Accelerating Deflation Handcuffs Ireland

Deflation or an environment of falling prices has not only hit Ireland but threatens to morph into runaway deflation following the latest report on consumer prices.

Ireland’s consumer price index fell 4.7% in May from a year ago – the sharpest contraction across Europe and the worst in Ireland since 1933. Though not as chronic as Ireland, consumer prices have indeed turned negative in other Euro-zone countries since March.

In the United States, consumer prices turned negative in March for the first time since 1955. In May, CPI actually gained but remains down 1.3% over the last twelve months.

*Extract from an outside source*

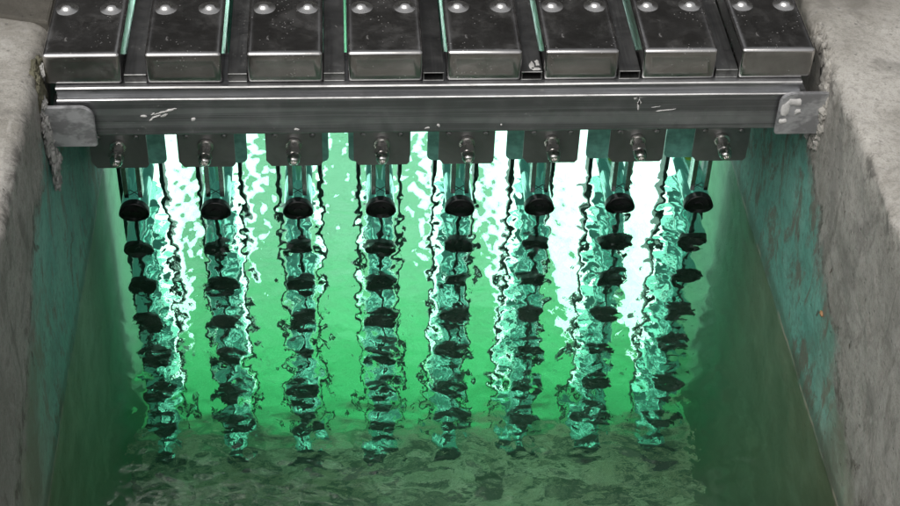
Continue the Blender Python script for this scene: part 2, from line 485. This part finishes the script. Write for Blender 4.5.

Deflation is now attacking a handful of industrialized economies in the West as a combination of soaring job losses and declining wages put pressure on consumer price data. Since late 2007, a blitzkrieg has walloped consumer balance sheets, including plunging stocks and real estate – the largest assets defining personal wealth.

Ireland has been a model for low corporate taxes, high productivity and a booming financial services hub for years until the property bull market collapsed about eighteen months ago. There’s no doubt that Irish real estate prices went overboard over the last decade and were long overdue for a correction or worse. In May, Irish mortgage-interest costs fell 42.4% on the year.

Economists expect unemployment to reach 17% by the end of 2010 while the country’s budget deficit is skyrocketing – a consequence of financing a bailout of the Irish banking sector last fall. On a per capita GDP basis, no other country has greater bank liabilities than Ireland.

Along with the Italian, Greek and Portuguese economies, Ireland is now a drag on the euro. Credit spreads for weaker euro-zone members have indeed compressed since March but remain historically elevated since the creation of the euro in 1999.

Though it’s highly unlikely Ireland will exit the euro-zone, that strategy might be the quickest avenue to recovery because of its inflationary consequences. That’s what the United Kingdom and Italy did back in September 1992 when they quit the ERM or the European Exchange Rate Mechanism – the euro’s predecessor. Yet the cost of financing Ireland’s enormous fiscal spending packages would also surge and that would not help the country.

Deflation, not inflation, remains a primary threat to global markets. It’s still premature to be concerned with inflation. The destruction of credit lingers in the West as most banks continue to hoard cash. Deflation still rules the landscape.